De esa manera creemos que nos han aligerado la pesada carga existencial que aceptamos llevar en nuestros hombros, pues como siempre hemos consumido [anhelado] estatus, hoy la diferencia estriba en que la balanza simbólica del sistema no sólo lo define a través de la acumulación [el enriquecimiento que el ahorro «hacía posible»] sino que ahora, tal vez con mayor énfasis que antes, se ha inclinado aún más hacia la idea de su aparente disfrute [de la satisfacción que proporciona la capacidad de consumo de una supuesta acumulación]. No se trata pues de demostrar que verdaderamente poseemos dinero, que hemos progresado, sino de exhibir que disfrutamos lo que el dinero ofrece, aunque en realidad no lo poseamos. Esta es la verdadera sustancia de nuestro éxito «regio», de nuestra identidad «local», es lo que en realidad celebramos en la megacarneasada. Pareciera entonces, que entre aparentar y simular hay un camino muy corto, y tal vez de ambos talantes se compone, en gran medida, nuestra esencia como «actores» sociales, políticos y económicos de cualquier nivel, posición o estatus.

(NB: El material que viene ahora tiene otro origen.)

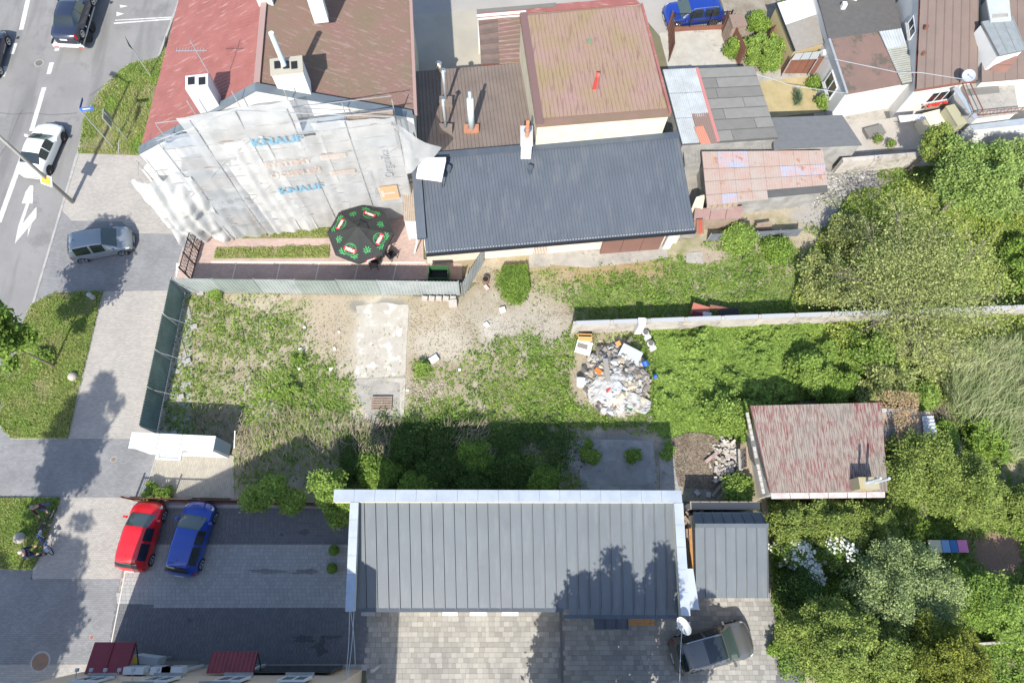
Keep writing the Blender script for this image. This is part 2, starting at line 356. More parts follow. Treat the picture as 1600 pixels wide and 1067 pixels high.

Si de todo esto se trató la parrillada multitudinaria [donde todos proyectaríamos nuestras nada localistas expectativas de progreso y bienestar económico, de aparentar nuestro ascenso material y éxito social comiendo exquisitos pedazos de carne, en medio de un entorno seguro, tranquilo y sin preocupaciones, acompañados de la música que nos gusta, de cerveza bien fría, de convivencia familiar, y en la que también enalteceríamos nuestro récord mundial, gracias a esa «tradición e identidad» de ganadores que nos distingue y enorgullece], entonces y honestamente:

¿En verdad había algo qué reclamarle a la carne asada más grande del mundo, que no fuera sino otro más de esos espejismos «regios» que nos impulsan a seguir cruzando el inclemente desierto, los cuales en su hervor difuso, nos confunden y distraen de toda esa abundante profusión de significados y posibilidades que dan forma a su relieve de áspero e infértil aspecto, evitando así que nos percatemos y hasta haciéndonos olvidar que en sus veneros -hoy disfrazados de paseos ornamentales- siempre hemos sustentado nuestra sobrevivencia?